水生植物の中には種子が乾燥すると死滅する種があることが判ったため、一部の種の種子は乾燥させずに
純水に活性炭を入れ、瓶につめて冷蔵庫で保存した。
(2)種の同定:種の同定は花序や葉などの部分と併せて、標本室のさく葉標本、種子標本と比較して同定した。
(3)種子の選別:ふるいと種子風選機を用いてゴミや未熟な種子の除去を行った。同定のための果実とか穂、
葉などを一部つけ加えたものを保存することにしている。
(4)乾燥と包装と保存:デシケーター内で十分に乾燥させた種子をチャック付きのポリ袋に入れ保存している。
場所は 3 ヶ所に分かれ、標本としての種子は分類別に並べて標本室の棚に保存している。生存している種子
は-20℃の冷凍室に標本番号順に並べて保存している。冷凍保存すると死滅することが予想される水生雑草の
種子などは標本瓶に入れ、4℃の冷蔵庫内に保存している。
(5)データベースの構成:種子標本ファイル、学名辞書ファイル、科目ファイルからなるデータベースを構築
し、運用している。種子標本ファイルには種子標本番号など必要なオリジナルデータが書き込まれている。

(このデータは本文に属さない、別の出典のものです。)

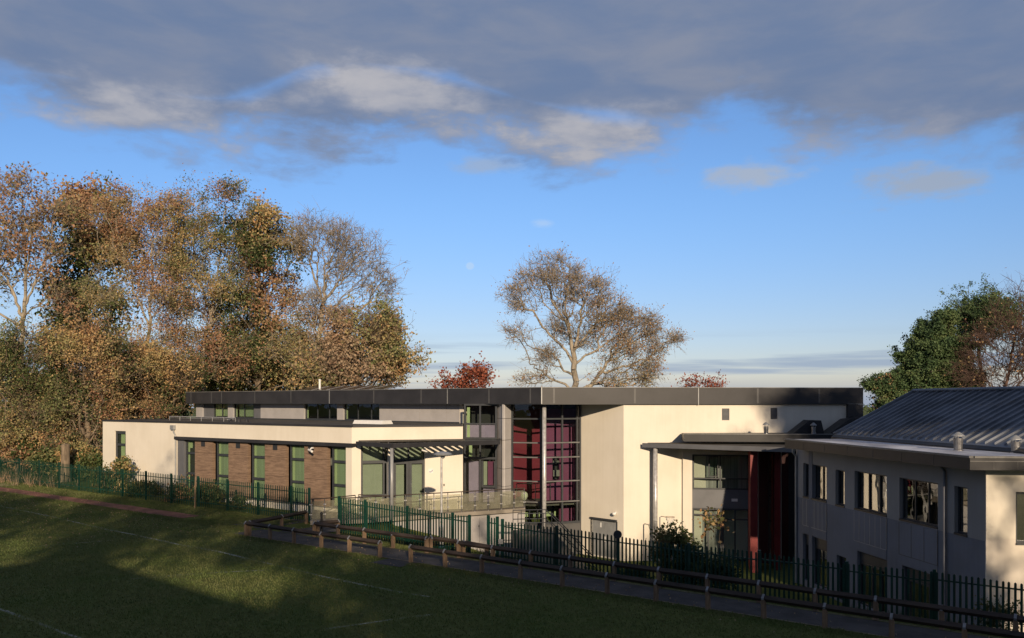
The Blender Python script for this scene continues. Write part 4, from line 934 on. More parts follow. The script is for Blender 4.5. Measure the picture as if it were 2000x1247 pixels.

学名辞書ファイルは和名、学名、科名などが記憶されている。現在学名辞書には約 14,460 種が登録されてい
る。
3)所蔵種子標本
1993 年 12 月 13 日現在の所蔵種子数は 204 科、3,704 種、15,656 点である。そのうち広義の雑草(非農耕
地雑草や人里植物を含む)と考えられる種類は 128 科、1,645 種、10,920 点である。そのうち 118 科、1,215
種、3,903 点は冷凍保存あるいは低温で液浸保存されている。
4)絶滅危惧雑草の保護
(1)種子の収集:岡山県南部を中心に水生植物の分布を詳細に調べ、標本と種子を収集した。その中には 20
種の絶滅危惧植物がみつかった。
(2)ミズアオイの自生地の復活:倉敷川は瀬戸内海地方最後のミズアオイ自生地であったが 1990 年を最後に
姿が見えなくなった。以前の自生地に埋土されている種子からの復活が可能と考え、倉敷市当局に働きかけ、
以前の自生地のヨシを刈り取り耕耘した。その結果、埋土種子が発芽し、市民グループの協力も得られて自
生地の復活と保護がなされた。
(3)自然保護センターでの栽培:岡山県自然保護センターの中に水田を作り、その中での絶滅危惧雑草の栽培、
保護の協力を依頼し、実現した。